Incentivize College Football Bowl Participation by Paying Players

Bowl opt-outs are a letdown. Jaylon Smith’s leg was injured during the 2016 Fiesta Bowl. A projected top-five pick fell to the second round. Many star players have opted out to not play in games rewarding schools, sponsors, and betters, but not them.

Kirby Smart can complain all he wants, but players participating in non-playoff postseason games is not necessary.

Only games leading to a national championship are meaningful.

The executive director of Bowl Season, Nick Carparelli, has proposed that players should get a cut of the money that the bowls generate. This idea is common sense.

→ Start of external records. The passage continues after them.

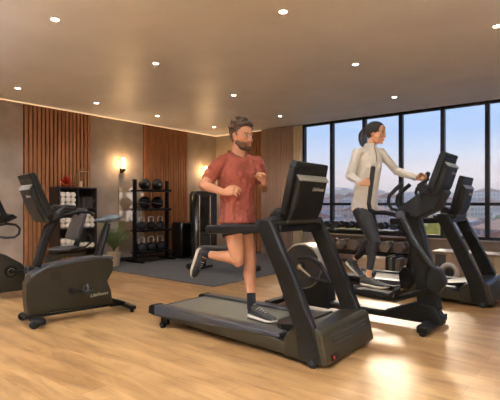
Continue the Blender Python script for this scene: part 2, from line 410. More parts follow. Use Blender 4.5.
# ------------------------------------------------------------ treadmill
def treadmill(loc,label,grp=None):
    t=thing('treadmill',label,'treadmill',loc,0,grp)
    for s in(-1,1):
        y0,y1=s*.30,s*.41
        MB().prism([(-.97,.12),(-.95,.195),(-.90,.205),(.62,.205),(.62,.17),(-.93,.105)],min(y0,y1),max(y0,y1)).build('side_rail','rail_grey',t,bevel=.008,smooth=False)
    MB().prism([(-.93,.10),(-.93,.165),(.5,.165),(.85,.12),(.85,.05),(.5,.05)],-.405,.405).build('deck_base','bronze',t,bevel=.01,smooth=False)
    MB().b2((-.9,-.3,.166),(.62,.3,.182)).build('belt','belt',t,smooth=False)
    MB().cyl((-.925,-.3,.145),(-.925,.3,.145),.036).build('rear_roller','rubber',t)
    for s in(-1,1): MB().prism([(-1.0,.115),(-.99,.19),(-.955,.205),(-.9,.207),(-.9,.10)],min(s*.29,s*.415),max(s*.29,s*.415)).build('end_cap','frame_dark',t,bevel=.01,smooth=False)
    # motor hood
    prof=[(.66,.185),(.72,.255),(.80,.285),(.97,.295),(1.0,.27),(1.05,.06),(1.03,.03),(.66,.03)]
    h=MB().prism(prof,-.415,.415).build('motor_hood','bronze',t,bevel=.018,smooth=False)
    # dark curved strip where the belt enters
    pts=[(.74,-.297)]+[(.70-.34*math.sqrt(max(0,1-(y/.297)**2)),y) for y in [-.297+.594*i/16 for i in range(17)]]+[(.74,.297)]
    m=MB(); n=len(pts)
    m.add([(x,y,.184) for x,y in pts]+[(.42+(x-.42)*.9,y*.97,.20+.055*max(0,(x-.36)/.34)) for x,y in pts],[tuple(range(n)),tuple(range(2*n-1,n-1,-1))]+[(i,(i+1)%n,(i+1)%n+n,i+n) for i in range(n)])
    m.build('belt_entry','black',h,smooth=False)
    m=MB()
    for k in range(3):
        z=.235-.032*k; x=1.006+(.27-z)*.238
        m.box((x,.0,z),(.008,.62-.03*k,.009),Mx.Rotation(math.radians(-13),3,'Y'))
    m.build('vent_louvre','rail_grey',h,bevel=.003)  # lighter grey than the hood paints the highlights along the ridges
    sw=MB().box((1.047,-.30,.085),(.012,.10,.045),Mx.Rotation(math.radians(-13),3,'Y')).build('power_socket','black',h,bevel=.003)
    MB().box((1.054,-.325,.087),(.008,.018,.024),Mx.Rotation(math.radians(-13),3,'Y')).build('switch','red_mark',sw,bevel=.002)
    for x,s in((.92,-1),(.92,1),(-.78,-1),(-.78,1)):
        r=.045 if x>0 else .03
        w=MB().cyl((x,s*.425,r),(x,s*.385,r),r).build('wheel','rubber',t,bevel=.005)
        MB().cyl((x,s*.43,r),(x,s*.425,r),r*.4).build('hub','rail_grey',w)
    for s in(-1,1): MB().b2((-.83,s*.37-.02,.03),(-.74,s*.37+.02,.12)).build('foot_bracket','black',t,bevel=.004)
    for s in(-1,1):
        y0,y1=s*.355,s*.425
        MB().prism([(.40,1.05),(.44,1.10),(.53,1.10),(.585,1.0),(.775,.63),(.94,.28),(1.0,.05),(.80,.05),(.77,.25),(.605,.63),(.44,.96)],min(y0,y1),max(y0,y1)).build('upright','frame_dark',t,bevel=.016,smooth=False)
        MB().prism([(-.20,.955),(-.205,1.005),(-.19,1.03),(.46,1.055),(.48,.985),(-.185,.95)],s*.375-.03,s*.375+.03).build('handrail','frame_dark',t,bevel=.018,smooth=False)
        MB().cap((.38,s*.375,1.06),(.47,s*.20,1.10),.028,.03).build('front_grip','black',t)
    MB().prism([(.40,.99),(.40,1.03),(.58,1.05),(.58,.99)],-.335,.335).build('cross_beam','black',t,bevel=.01,smooth=False)
    MB().prism([(.34,1.035),(.36,1.06),(.60,1.085),(.60,1.05)],-.27,.27).build('control_tray','bronze',t,bevel=.008,smooth=False)
    console(t,(.53,1.08),(.66,1.57),.54)
    return t
T1=treadmill((-2.6,3.25,0),'black treadmill in the foreground with the man running on it')
dup(T1,(-2.02,6.15,0),'empty black treadmill at the right beside the windows')

# ------------------------------------------------------------ upright bike (local +x faces forward, +y camera side)
BR=math.radians(-100.4)
t=thing('exercise_bike','brown-black upright exercise bike with grey saddle, nearest machine on the left','exercise bike',(-4.43,2.67,0),BR)
shell=[(.63,.10),(.645,.25),(.645,.42),(.60,.50),(.45,.575),(.325,.60),(.1,.62),(-.1,.635),(-.235,.625),(-.262,.56),(-.25,.455),(-.19,.36),(-.235,.25),(-.255,.10)]
s=MB().prism(shell,-.085,.085).build('body_shell','bike_shell',t,bevel=.02,smooth=False)
MB().prism([(.60,.51),(.45,.59),(.325,.61),(.1,.632),(-.1,.647),(-.25,.635),(-.262,.60),(-.1,.62),(.1,.60),(.325,.575),(.45,.555),(.60,.48)],-.093,.093).build('top_trim','rail_grey',s,bevel=.008,smooth=False)
MB().prism([(.66,.075),(.66,.105),(-.26,.105),(-.26,.075)],-.09,.09).build('lower_trim','black',s,bevel=.006,smooth=False)
MB().ring((.36,.087,.47),(0,1,.001),.045,.004,20,6).build('emblem','bronze',s)
text('LifeFitness',.047,'logo_dim',s,frame((-.09,.0865,.225),(-1,0,.06),(0,1,0)),label='white script logo')
text('LifeFitness',.047,'logo_dim',s,frame((-.06,-.0865,.215),(1,0,.06),(0,-1,0)),label='white script logo')
MB().b2((.50,-.25,.03),(.60,.25,.085)).build('front_foot','black',t,bevel=.015)
for k in(-1,1): MB().cyl((.61,k*.24,.04),(.61,k*.19,.04),.04).build('wheel','rubber',t,bevel=.005)
MB().prism([(-.24,.09),(-.24,.16),(-.42,.09),(-.44,.05),(-.24,.05)],-.04,.04).b2((-.46,-.24,.03),(-.39,.24,.075)).build('rear_foot','black',t,bevel=.012)
for k in(-1,1): MB().cyl((-.425,k*.2,0),(-.425,k*.2,.03),.02).build('foot_pad','rubber',t)
def crank(par,x,z,y,ang,L=.15,name='crank'):
    for k in(-1,1):
        a=ang+(0 if k>0 else PI); dx,dz=math.cos(a)*L,math.sin(a)*L
        c=MB().cyl((x,k*y,z),(x,k*(y+.025),z),.035).prism([(x-.012*math.sin(a)*1.5,z+.018*math.cos(a)),(x+dx-.012*math.sin(a),z+dz+.012*math.cos(a)),(x+dx+.012*math.sin(a),z+dz-.012*math.cos(a)),(x+.018*math.sin(a),z-.018*math.cos(a))],min(k*(y+.02),k*(y+.04)),max(k*(y+.02),k*(y+.04))).build(name,'black',par,bevel=.004)
        p=MB().box((x+dx,k*(y+.10),z+dz),(.10,.09,.028)).cyl((x+dx,k*(y+.03),z+dz),(x+dx,k*(y+.06),z+dz),.01).build('pedal','black_matte',c,bevel=.006)
        MB().tube([(x+dx+.045,k*(y+.06),z+dz+.01),(x+dx+.04,k*(y+.07),z+dz+.055),(x+dx+.02,k*(y+.10),z+dz+.075),(x+dx+.02,k*(y+.13),z+dz+.055),(x+dx+.03,k*(y+.145),z+dz+.01)],.008,8,2.0).build('strap','pad',p)
crank(t,.21,.30,.085,math.radians(185))
MB().prism([(.50,.56),(.56,.60),(.45,1.0),(.37,1.04),(.33,1.02),(.40,.90)],-.045,.045).build('front_mast','frame_dark',t,bevel=.014,smooth=False)
console(t,(.44,1.06),(.63,1.52),.46)
for k in(-1,1):
    MB().tube([(.40,k*.05,1.05),(.30,k*.14,1.10),(.18,k*.21,1.14),(.06,k*.22,1.13),(.02,k*.20,1.10)],[.02,.018,.018,.018,.018]).build('handlebar','black',t)
    MB().tube([(.42,k*.16,1.05),(.38,k*.20,1.14),(.30,k*.19,1.20),(.19,k*.13,1.19)],.017).build('upper_grip','rail_grey',t)
MB().tube([(-.10,0,.60),(-.15,0,.76),(-.21,0,.95),(-.225,0,1.0)],[.045,.038,.034,.03],12,1.5).build('seat_post','frame_dark',t)
MB().ell((-.19,0,1.035),(.12,.045,.03)).ell((-.27,0,1.055),(.10,.10,.042)).ell((-.325,0,1.07),(.05,.095,.03)).build('saddle','seat_blue',t,remesh=.008,sm=5)
o=t
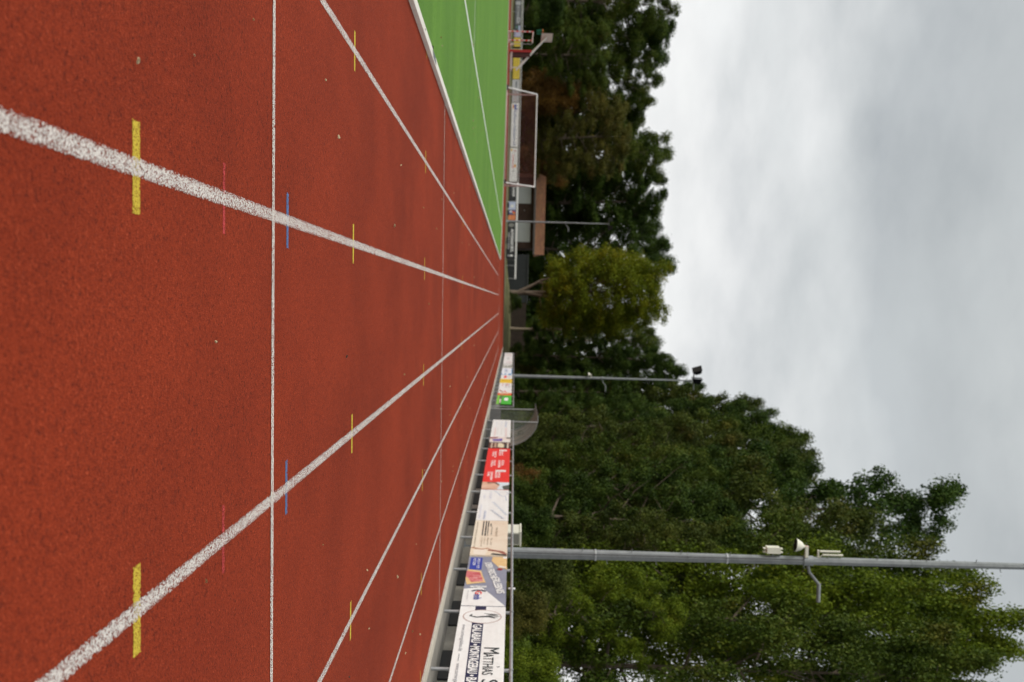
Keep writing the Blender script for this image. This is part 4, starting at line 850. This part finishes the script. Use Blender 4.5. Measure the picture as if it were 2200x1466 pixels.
def tree(key, mat, U, Vtop, y, label, width=None, z0=.1, name='tree', cat='tree', group=None, rz=None, bark=None, dep=None):
    tm, lm, H, Rc = PROTO[key]; x, zt = aty(U, Vtop, y); h = zt - z0
    sc = h / H; sw = (width * y / F_PX / 2 / Rc) if width else sc
    r = empty(name, (x, y, z0)); tag(r, label, cat, group)
    a = (U * 1.7 + y) % 6.28 if rz is None else rz; r.rotation_euler.z = a
    P = np.empty(len(lm.vertices) * 3, dtype=np.float32); lm.vertices.foreach_get('co', P); P = P.reshape(-1, 3)[::23].astype(float)
    ca, sa = math.cos(a), math.sin(a); P = np.stack([P[:, 0] * ca - P[:, 1] * sa, P[:, 0] * sa + P[:, 1] * ca, P[:, 2]], 1)
    for _ in range(3):                       # measured height and spread, seen at its real distance
        Q = P * np.array([sw, sw, sc]) + np.array([x, y, z0 - CAM_H]); d = Q @ np.array(FW); v_ = 1100 + F_PX * (Q @ np.array(UP)) / d; u_ = 733 + F_PX * (Q @ np.array(RT)) / d
        sc *= (Vtop - 1100.) / (np.percentile(v_, 99.6) - 1100.)
        if width: sw *= width / (np.percentile(u_, 97.5) - np.percentile(u_, 2.5))
        sw = max(sw, sc / 1.45)
    r.scale = (sw, sw, sc)
    t = bpy.data.objects.new('trunk' if key != 'bush' else 'stems', tm); col.objects.link(t); t.parent = r
    if bark: t.material_slots[0].link = 'OBJECT'; t.material_slots[0].material = bark
    c = bpy.data.objects.new('crown' if key != 'bush' else 'foliage', lm); col.objects.link(c); c.parent = r
    c.material_slots[0].link = 'OBJECT'; c.material_slots[0].material = GREENS[mat]
    return r
# far row, left to right
for a in (
 ('broad', 'mid', 12, 1452, 132, 'tall green tree at the left end of the far row, above the basketball stand', 190),
 ('tall', 'dark', 92, 1444, 138, 'dark green tree in the far row, second from the left end', 150),
 ('broad_b', 'mid', 165, 1420, 134, 'green tree above the rust-red shrub at the far goal', 130),
 ('tall', 'mid', 245, 1392, 142, 'slim green tree standing behind the brown-leaved tree', 120),
 ('broad_b', 'mid', 352, 1440, 140, 'green tree with thin top showing sky, above the left half of the hut', 150),
 ('oak', 'dark', 440, 1428, 138, 'dark loose-crowned tree above the right half of the hut', 140),
 ('broad', 'dark', 540, 1447, 140, 'dark dense tree between the hut and the yellow-green round tree', 150),
 ('broad', 'dark', 470, 1408, 152, 'broad dark tree farthest back, over the ridge of the hut', 190),
 ('broad', 'dark', 335, 1395, 152, 'broad dark tree farthest back, over the left gable of the hut', 170),
 ('broad', 'mid', 735, 1420, 122, 'green tree right behind the yellow-green round tree', 110),
): tree(*a[:5], a[5], a[6])
tree('broad_b', 'brown', 300, 1352, 121, 'brown-leaved olive tree rising behind the football goal', 170)
tree('bush', 'rust', 205, 1245, 118, 'rust-red shrub between the basketball stand and the goal', 66, name='shrub', cat='shrub')
tree('bush', 'rust', 372, 1215, 128, 'rust-brown shrub behind the hut roof at the left gable', 45, name='shrub', cat='shrub')
tree('broad', 'mid', 118, 1310, 118, 'light green low tree directly above the yellow boards', 150)
tree('bush', 'dark', 20, 1215, 114, 'dark shrub behind the far boards at the left end', 130, name='shrub', cat='shrub')
tree('round', 'yellow', 636, 1432, 98, 'round yellow-green tree at the end of the straight', 160, .55, rz=0., bark=BARKM)
tree('oak', 'dark', 712, 1330, 108, 'dark slim tree with thin bare stem in front of the plank fence', 100, .5, bark=BARKL)
tree('bush', 'dark', 652, 1121, 97, 'low dark bush at the foot of the round yellow-green tree', 34, .45, name='shrub', cat='shrub')
tree('bush', 'brown', 788, 1158, 104, 'brownish shrub beside the teal cabin', 54, .1, name='shrub', cat='shrub')
# right row beside the straight, far to near
for a in (
 ('tall', 'dark', 772, 1440, 97, 'dark tree behind the far mast at the end of the row', 66),
 ('tall', 'dark', 806, 1470, 106, 'dark tree filling the gap directly behind the far mast', 70),
 ('tall', 'dark', 846, 1506, 99, 'dark slender tree whose top stands beside the far mast lamps', 56),
 ('tall', 'olive', 884, 1630, 97, 'olive green tree just right of the far mast', 60),
 ('tall', 'dark', 918, 1680, 92, 'tall dark tree rising above the dugout', 66),
 ('tall', 'mid', 958, 1732, 84, 'tall green tree right of the dugout roof', 70),
 ('tall', 'olive', 992, 1748, 70, 'tall olive tree above the red banner', 90),
 ('tall', 'dark', 1032, 1752, 60, 'dark green tree above the white mountain banner', 100),
 ('oak', 'oak', 1106, 2058, 47, 'loose-crowned oak with separate leaf tufts left of the nearest mast', 110),
 ('broad_b', 'olive', 1178, 1880, 43, 'olive tree directly behind the nearest mast', 130),
 ('droop', 'mid', 1262, 2078, 38, 'green tree with hanging twigs just right of the nearest mast', 110),
 ('droop', 'lime', 1350, 2195, 33, 'lime green tree with hanging twigs and sky gaps', 150),
 ('droop', 'mid', 1455, 2130, 30, 'drooping green tree at the right edge above the landscaping banner', 140),
): tree(*a[:5], a[5], a[6])
for a in (
 ('broad', 'dark', 925, 1420, 60, 'low dark tree behind the dugout', 110), ('broad', 'olive', 985, 1510, 50, 'low olive tree behind the red banner', 140),
 ('broad_b', 'mid', 1050, 1560, 44, 'low mid-green tree behind the white mountain banner', 160), ('broad', 'dark', 1120, 1600, 39, 'low dark tree behind the utility cabinet', 180),
 ('tall', 'dark', 848, 1370, 92, 'low dark tree below the far mast lamps, left of the dugout', 80),
 ('broad_b', 'olive', 1215, 1560, 35, 'low olive tree right behind the nearest mast stem', 170),
 ('broad', 'lime', 1330, 1470, 30, 'low lime green tree filling the space above the slate butcher banner', 180),
): tree(*a[:5], a[5], a[6])
for a in (
 ('bush', 'dark', 884, 1150, 62, 'dark bush behind the dugout front', 50), ('bush', 'mid', 935, 1215, 52, 'green bush touching the dugout roof', 90),
 ('bush', 'olive', 985, 1190, 44, 'olive bush above the red banner', 90), ('bush', 'rust', 1030, 1160, 40, 'orange-brown bush above the banner with the portrait', 40),
 ('bush', 'mid', 1065, 1175, 38, 'green bush above the mountain banner', 90), ('bush', 'dark', 1130, 1190, 34, 'dark bush behind the cream cabinet', 100),
 ('bush', 'olive', 1240, 1230, 29, 'brown-green bush right of the nearest mast', 100), ('bush', 'brown', 1315, 1175, 27, 'thin brown bush above the slate butcher banner', 100),
 ('bush', 'lime', 1435, 1205, 23, 'bright green bush at the right edge above the landscaping banner', 120),
): tree(*a[:5], a[5], a[6], z0=.08, name='bush', cat='bush')
# the wood behind, one mass
rng = np.random.default_rng(77); C = []; Rr = []
for i in range(860):
    y = rng.uniform(146, 172); x = rng.uniform(-62, 16); C.append((x, y, rng.uniform(.5, 16) * (1 - .25 * rng.random()))); Rr.append(rng.uniform(1.3, 2.4))
for i in range(330):
    y = rng.uniform(56, 140); x = min(rng.uniform(15, 19) + y * .02 + rng.uniform(0, 9), .265 * y); C.append((x, y, rng.uniform(.5, 13.5))); Rr.append(rng.uniform(1.2, 2.2))
for i in range(90):
    y = rng.uniform(26, 52); x = rng.uniform(17, 26); C.append((x, y, rng.uniform(.3, 2.6))); Rr.append(rng.uniform(1.0, 1.8))
for i in range(620):
    C.append((-66 + 90 * i / 620, rng.uniform(139, 146), rng.uniform(.3, 5.5))); Rr.append(rng.uniform(1.2, 2.0))
V = leaves_np(np.array(C), Rr, [95] * len(C), .5, rng)
o = bpy.data.objects.new('woodland', leaf_mesh('woodland', V, GREENS['dark'])); col.objects.link(o); tag(o, 'dense dark wood filling the space behind the tree rows', 'woodland', kind='stuff')
# hedge-like ground cover along the foot of the right-hand trees
C = []; Rr = []
for i in range(210):
    y = rng.uniform(24, 105); C.append((rng.uniform(9.6, 12.5) + .01 * y, y, rng.uniform(.2, 1.9))); Rr.append(rng.uniform(.45, .9))
V = leaves_np(np.array(C), Rr, [90] * len(C), .19, rng)
o = bpy.data.objects.new('undergrowth', leaf_mesh('undergrowth', V, GREENS['dark'])); col.objects.link(o); tag(o, 'dark undergrowth along the foot of the trees beside the straight', 'undergrowth', kind='stuff')

# ------------------------------------------------------------------ fallen leaves and crumbs
LM = [plain((.42, .33, .19), .8), plain((.30, .17, .07), .8), plain((.07, .045, .03), .8)]
def leaf_bit(seed, s):
    rd = random.Random(seed); mb = MB(); n = 7
    v = [(math.cos(i * 6.283 / n) * s * rd.uniform(.6, 1.1), math.sin(i * 6.283 / n) * s * .55 * rd.uniform(.6, 1.1), rd.uniform(.001, .010)) for i in range(n)]
    v += [(x * .9, y * .9, z + .006 + s * .25 * abs(math.sin(i * 2.1))) for i, (x, y, z) in enumerate(v)]
    mb.add(v, [tuple(range(n - 1, -1, -1)), tuple(range(n, 2 * n))] + [(i, (i + 1) % n, n + (i + 1) % n, n + i) for i in range(n)])
    return mb
protos = []
for i in range(6):
    o = leaf_bit(i, .016).build('fallen_leaf', LM[i % 3]); me = o.data; bpy.data.objects.remove(o); protos.append(me)
spots = [(-.62, 2.71, .7, 0), (-.75, 3.19, .45, 0), (-.91, 5.75, 1.0, 0), (-1.15, 5.37, .6, 0), (-1.17, 8.88, .9, 0), (-.6, 8.42, 1.2, 0), (-1., 11.09, 1., 1), (.37, 6.09, .75, 2), (.17, 3.42, .5, 0), (.72, 9.3, 1., 1), (.97, 3.31, .7, 1), (1.95, 7.03, .8, 0), (2.52, 8.89, 1.1, 0), (2.41, 7.14, .8, 0), (3.49, 9.65, .9, 0), (1.36, 5.38, .5, 1), (2.44, 6.29, .6, 2), (-1.06, 3.9, .5, 1)]
rl = random.Random(9)
for i in range(24): spots.append((rl.uniform(1.4, 4.4), rl.uniform(8, 24), rl.uniform(.5, 1.1), rl.choice((0, 0, 1))))
for i in range(10): spots.append((rl.uniform(-2.6, 1.4), rl.uniform(9, 26), rl.uniform(.6, 1.2), rl.choice((0, 1))))
for i, (x, y, s, k) in enumerate(spots):
    o = bpy.data.objects.new('fallen_leaf', protos[k + 3 * (i % 2)]); col.objects.link(o); o.location = (x, y, gz(x) + .006); o.rotation_euler = (0, 0, i * 1.3); o.scale = (s, s, s)
    tag(o, 'small dry leaf lying on the red track surface', 'leaf', 'dry leaves scattered on the track')
for i in range(22):
    x = -2.98 - rl.random() ** 1.6 * 3.2; y = rl.uniform(10.5, 34)
    o = bpy.data.objects.new('fallen_leaf', protos[rl.choice((0, 1, 3, 4))]); col.objects.link(o); s = rl.uniform(.8, 1.6); o.location = (x, y, -.032); o.rotation_euler = (0, 0, i * 2.1); o.scale = (s, s, s)
    tag(o, 'small dry leaf lying on the green artificial turf', 'leaf', 'dry leaves scattered on the turf')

“The notion that players should be compensated for participating in a bowl game at the end of the season is a very real discussion that needs to be had,” Carparelli said to Yahoo Sports’ Ross Dellenger. ESPN and ABC cleared out their sports calendar for bowl season. Money is pouring in from the bowl games. Yet, without a payout, or anything meaningful to compete for, advising potential April NFL draft picks to not play these games is logical.

Players should be salaried by the school, then they would be obligated to play in the games. College sports can’t cash in on its players without offering them compensation for their efforts.

Jaylon Smith was lucky to be drafted by the Dallas Cowboys but if injured and unable to play in the NFL, he may have only received $800,000 from his insurance policy. Is it worth playing in a non-playoff Fiesta Bowl game?